The single-parameter, in-process monitor and automatic control systems for the resistance spot welding process have been studied by many investigators. Some of these have already been commercialized and used by sheet metal fabricators. These control systems operate primarily on one of the three process parameters: maximum voltage or voltage drop, dynamic resistance, or thermal expansion between electrodes during nugget formation.
Control systems based on voltage or dynamic resistance have been successfully implemented for industrial applications. A great amount of experience on these two control methods has been accumulated through trial-and-error approaches. The expansion-based control system is not commonly utilized due to lack of experience and understanding of the process.

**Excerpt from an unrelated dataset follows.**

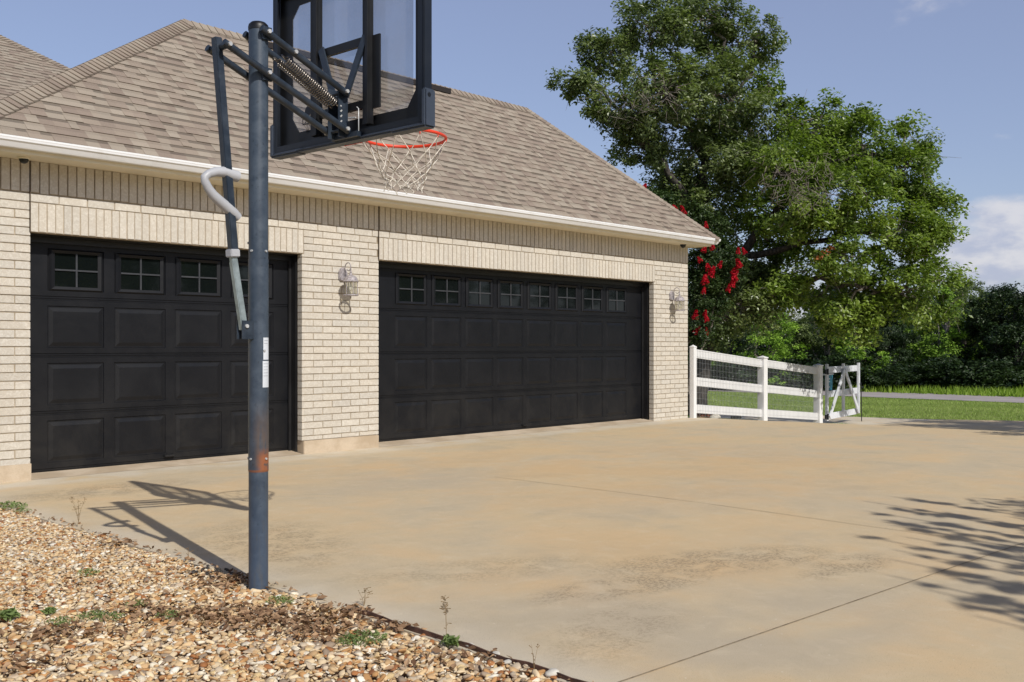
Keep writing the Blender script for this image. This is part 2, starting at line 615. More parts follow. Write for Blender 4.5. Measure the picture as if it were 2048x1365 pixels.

Since the expansion displacement between electrodes during welding responds directly to the weld nugget formation, this control parameter provides a better means to produce more precise spot welds. However, the control algorithm of this method is more complex than that for the other two methods. Fruitful development of a such system can not be obtained by trial-and-error approaches.
This paper presents a systematic approach to develop the expansion-based control algrithm for resistance spot welding. The finite element method was used to simulate the welding process and to determine the physical response of the joint material to the various welding conditions. Direct correlations between nugget formation and expansion displacement between electrodes were obtained.
By systematic computer simulations, the weldability characteristic curves for resistance spot welding were developed. These weldability curves show inadeguate welding conditions which would cause nugget expulsion and current shunting. A welding duration curve, which shows appropriate time for squeeze, weld, and hold cycles, was developed and used as a basis for in-process resistance spot welding control.